Biot–Savart results: All four reconnection schemes produce virtually identical L(t) curves. After an initial rapid increase, the line density settles into a statistically steady state whose value scales as v_ns², confirming the γ v_ns² law. The reconnection rate ζ/Λ is also essentially the same for all algorithms, with only a modestly higher rate for the unconstrained Type I scheme. The insensitivity to reconnection details is attributed to the accurate representation of non‑local vortex interactions in the BS integral; small differences in the timing or geometry of reconnections do not propagate into the large‑scale dynamics.

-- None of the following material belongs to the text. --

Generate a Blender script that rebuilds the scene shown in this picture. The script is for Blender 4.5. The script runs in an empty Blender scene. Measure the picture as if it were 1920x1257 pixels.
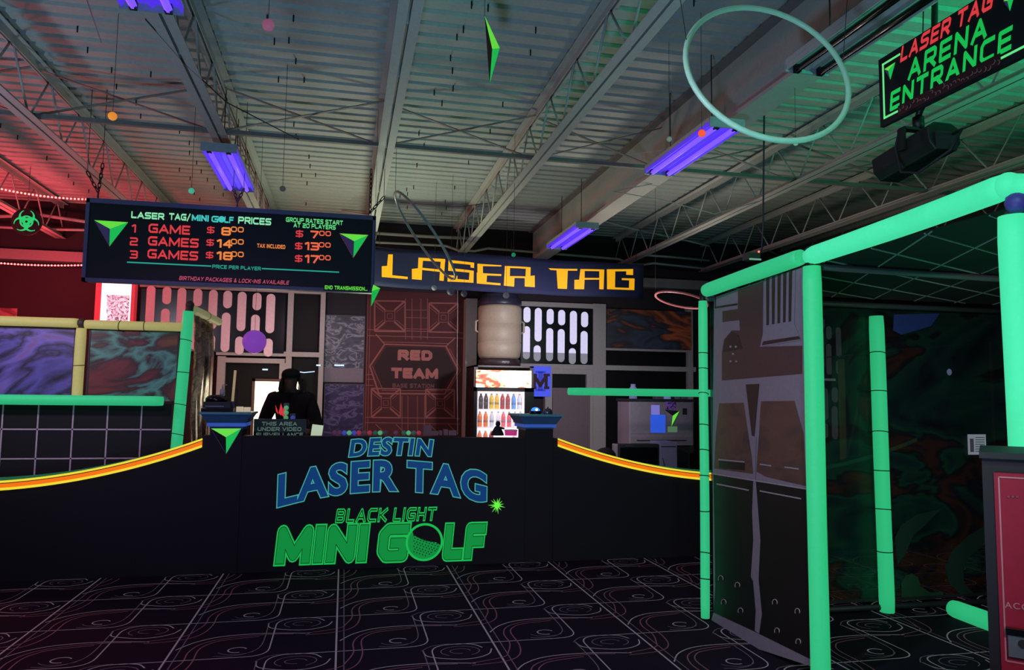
import bpy, bmesh, math, random
from mathutils import Vector, Matrix
random.seed(7)
S = bpy.context.scene
COL = S.collection
# ---------------------------------------------------------------- camera
W_, H_, F_ = 1920.0, 1257.0, 1400.0
EYE = Vector((0, 0, 1.5))
def cam_basis():
    d = Vector(((645-W_/2)/F_, -(741-H_/2)/F_, -1)).normalized()      # the room's depth axis seen in the camera
    u = Vector((math.sin(.031), math.cos(.031), 0)); u = (u - d*u.dot(d)).normalized()
    x = d.cross(u)
    return Matrix((x, d, u))
CM = cam_basis()
cd = bpy.data.cameras.new('camera'); cam = bpy.data.objects.new('camera', cd); COL.objects.link(cam)
cd.sensor_width = 36; cd.lens = F_*36/W_; cd.clip_start = .05; cd.clip_end = 100
cam.matrix_world = Matrix.Translation(EYE) @ CM.to_4x4()
S.camera = cam
def ray(x, y): return CM @ Vector(((x-W_/2)/F_, -(y-H_/2)/F_, -1))
def PY(x, y, Y): v = ray(x, y); return v*(Y/v.y)+EYE
def PZ(x, y, Z): v = ray(x, y); return v*((Z-EYE.z)/v.z)+EYE
def PX(x, y, X): v = ray(x, y); return v*(X/v.x)+EYE
# ---------------------------------------------------------------- world, exposure, glows of visible sources and added fill lamps
S.view_settings.view_transform = 'Standard'; S.view_settings.look = 'None'
S.view_settings.exposure = 0.0; S.view_settings.gamma = 1.0
try: S.cycles.use_denoising = True
except Exception: pass
S.cycles.max_bounces = 5; S.cycles.diffuse_bounces = 3; S.cycles.transparent_max_bounces = 8
w = bpy.data.worlds.new('world'); S.world = w; w.use_nodes = True
bg = w.node_tree.nodes['Background']; bg.inputs[0].default_value = (.20, .25, .42, 1); bg.inputs[1].default_value = .30
def lamp(name, loc, col, power, radius=.05, kind='POINT', aim=None, angle=120):
    l = bpy.data.lights.new(name, kind); l.color = col; l.energy = power
    l.shadow_soft_size = radius
    if kind == 'SPOT': l.spot_size = math.radians(angle); l.spot_blend = .9
    o = bpy.data.objects.new(name, l); COL.objects.link(o); o.location = loc
    if aim is not None: o.rotation_euler = (Vector(aim)-Vector(loc)).to_track_quat('-Z', 'Y').to_euler()
    return o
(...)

LIA results: The picture changes dramatically. Because LIA neglects non‑local contributions, the geometry of the vortex tangle after a reconnection strongly influences subsequent motion. Some algorithms (notably Type IV with tolerance ε = 10⁻⁴–10⁻³) lead to a “degenerate” steady state in which the vortices become nearly straight, aligned in planes parallel to the counter‑flow direction. In this configuration the line density stops evolving and the reconnection rate collapses to near zero. Other algorithms (Type I, Type II, Type I II) either keep the tangle active, allowing L to grow continuously, or produce oscillatory behaviour, but never reach the same robust steady state observed with BS. The unconstrained Type I algorithm yields the highest reconnection rate, as expected, but this does not translate into a markedly different L(t) evolution compared with the other LIA runs.
The authors also verify that, for the BS simulations, varying v_ns yields consistent values of the macroscopic parameter γ, independent of the reconnection algorithm. In contrast, LIA simulations produce γ values that depend on the reconnection rule, highlighting the algorithmic sensitivity of the approximation.

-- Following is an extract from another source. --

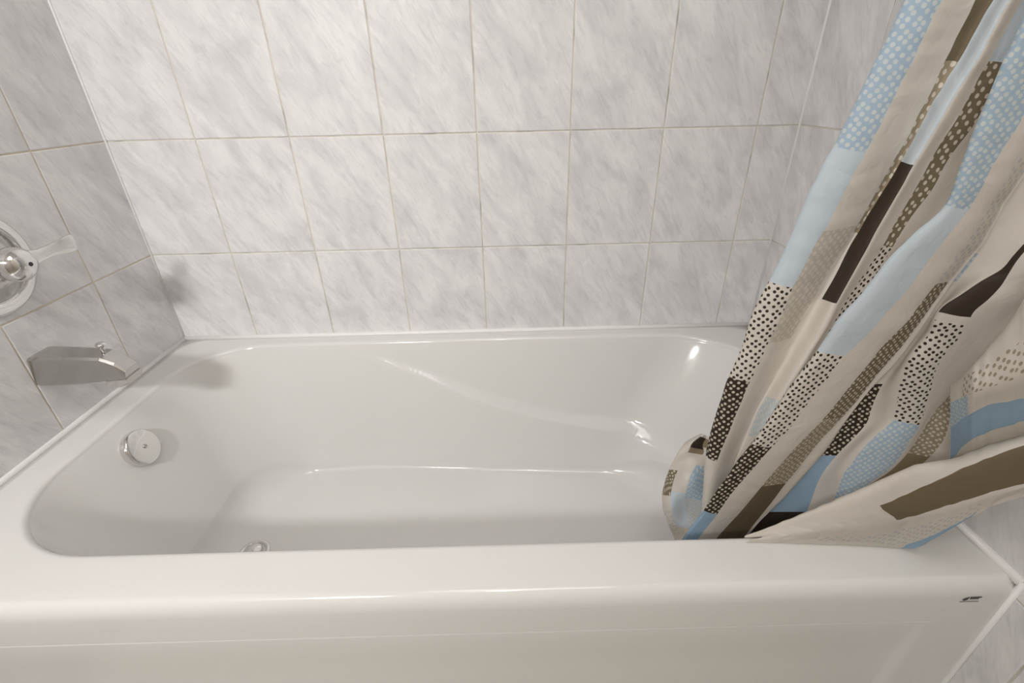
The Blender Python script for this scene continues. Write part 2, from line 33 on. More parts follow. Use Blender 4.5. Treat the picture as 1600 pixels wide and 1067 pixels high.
S2=[[[12020,-4570,170],[11780,-4680,90],[11700,-4720,-40],[11640,-4710,-230],[11600,-4690,-430],[11570,-4680,-630],[11540,-4700,-800],[11510,-4760,-930],[11460,-4860,-1030],[11450,-4950,-1130],[11470,-4990,-1280],[11550,-4980,-1500],[11670,-4920,-1780],[11800,-4850,-2090],[11910,-4820,-2360],[11970,-4840,-2560],[11980,-4910,-2700],[11990,-5010,-2800],[12000,-5100,-2920]],[[11930,-4680,280],[11640,-4820,240],[11500,-4930,170],[11420,-4980,40],[11370,-4980,-130],[11350,-4960,-340],[11350,-4910,-560],[11340,-4910,-750],[11310,-4970,-880],[11300,-5060,-980],[11300,-5150,-1070],[11350,-5210,-1210],[11430,-5200,-1420],[11550,-5140,-1700],[11680,-5080,-2000],[11760,-5040,-2280],[11800,-5050,-2490],[11820,-5120,-2620],[11830,-5220,-2720]],[[11790,-5030,550],[11610,-5090,440],[11570,-5100,290],[11530,-5080,100],[11490,-5060,-90],[11440,-5090,-240],[11390,-5140,-360],[11340,-5240,-450],[11300,-5330,-530],[11300,-5390,-640],[11340,-5400,-820],[11430,-5350,-1080],[11550,-5280,-1360],[11670,-5230,-1630],[11750,-5240,-1840],[11780,-5300,-1970],[11780,-5390,-2060],[11790,-5480,-2150],[11810,-5530,-2310]],[[11880,-5000,480],[11830,-5000,300],[11860,-5040,170],[11750,-5140,100],[11640,-5280,60],[11530,-5410,30],[11490,-5470,-80],[11490,-5460,-270],[11520,-5410,-500],[11590,-5340,-770],[11660,-5300,-1000],[11720,-5320,-1180],[11770,-5390,-1300],[11800,-5490,-1380],[11840,-5570,-1470],[11880,-5610,-1630],[11950,-5580,-1870],[12050,-5520,-2180],[12150,-5460,-2500]],[[11950,-5120,480],[12060,-5160,360],[12260,-5160,180],[12230,-5130,-20],[12200,-5130,-200],[12140,-5170,-320],[12090,-5240,-430],[12030,-5340,-510],[11990,-5430,-590],[12000,-5480,-730],[12050,-5460,-930],[12170,-5410,-1200],[12300,-5340,-1480],[12430,-5300,-1740],[12510,-5320,-1930],[12530,-5400,-2040],[12530,-5500,-2130],[12530,-5580,-2230],[12580,-5610,-2410]],[[12380,-4590,-70],[12630,-4700,-160],[12900,-4840,-220],[12770,-4970,-270],[12680,-5050,-370],[12640,-5070,-530],[12670,-5020,-770],[12720,-4950,-1040],[12750,-4920,-1270],[12780,-4950,-1440],[12780,-5040,-1550],[12800,-5140,-1640],[12850,-5210,-1760],[12940,-5230,-1950],[13080,-5200,-2220],[13210,-5130,-2540],[13330,-5070,-2860],[13420,-5060,-3120],[13460,-5100,-3300]]]
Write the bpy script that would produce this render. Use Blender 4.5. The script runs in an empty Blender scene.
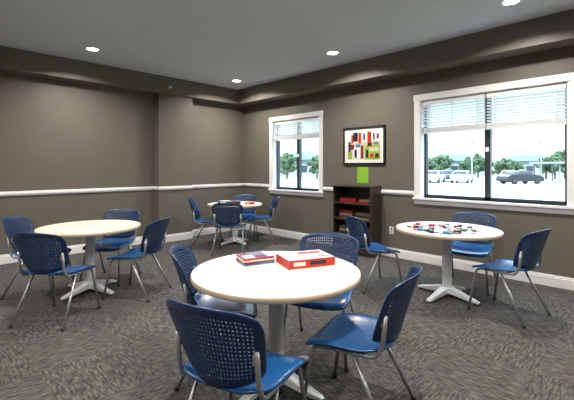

Conclusions: The study demonstrates that the vortex‑filament method, when coupled with the full Biot–Savart law, is robust against the choice of reconnection algorithm; the macroscopic statistics of quantum turbulence (line density, reconnection rate, γ) are essentially algorithm‑independent. However, the computationally cheaper LIA is highly sensitive to reconnection details; inappropriate reconnection criteria can drive the system into unphysical, degenerate configurations. Therefore, researchers employing LIA must carefully test the impact of their reconnection scheme, possibly calibrating against BS results or experimental data. The work provides the first systematic quantitative assessment of reconnection‑algorithm sensitivity in VFM and offers practical guidance for future quantum‑turbulence simulations.